Stalin’s Englishman in the biography by Andrew Lownie is Guy Burgess an Englishman who spied all of his adult life for what was then the Soviet Union and who eventually lived and died in exile in Moscow. I’ve not read a lot about the post-war Soviet spies except for A Spy Among Friends by Ben McIntyre which is about Kim Philby and which delves deeply into his betrayal and how it affected those around him – I recommend this book.
Guy Burgess was the son of an unsuccessful naval officer but his family had inherited wealth and he had a private income. He attended Eton and then Cambridge and was academically brilliant but had a deep resentment of the British establishment whilst also cultivating people who had fame and wealth. He was also gay, extravagant, probably an alcoholic, sexually promiscuous and privileged. At Cambridge he embraced communism but when he was recruited by the Soviet Union he claimed publically to have changed his mind. He worked for the BBC, the Foreign Office, MI5 and MI6. He sent vast amounts of material to the USSR – in fact they refused to believe his content at one stage because it was too good and they didn’t believe that he could have had that level of access. When he was found out he threw his compatriots to the wolves and ran for Moscow where he lived out a sad and lonely old age. At no point did he ever seem to regret what he had done – his belief in communism was ideological.

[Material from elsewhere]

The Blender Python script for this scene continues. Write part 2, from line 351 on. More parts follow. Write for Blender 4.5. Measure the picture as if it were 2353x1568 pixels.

The story is easy to read and we follow Burgess’s life with plenty of material from those who knew him and from documents of the time. What he did appears clear but how he got away with it is amazing. It seemed to be an open secret that Burgess was a Soviet spy amongst his friends and lovers but he was still trusted by the great and the good, possibly because he went to the right school and had the right connections. He was also charming and generous and had a gift for drawing which he used to lampoon those around him in witty cartoons. Either the front that Burgess put on was brilliant and bamboozled the spymasters, or they were incompetent. Certainly, the Americans were scathing about the British failing to uncover the traitors in their midst.
This is a fascinating book and the author tries to help the reader understand why a brilliant, if unconventional, young man would have spent his adult life spying for a regime that was often cruel and inhuman. I think he does as good a job as possible of opening up this world to the reader but Burgess’s motives will always remain obscure.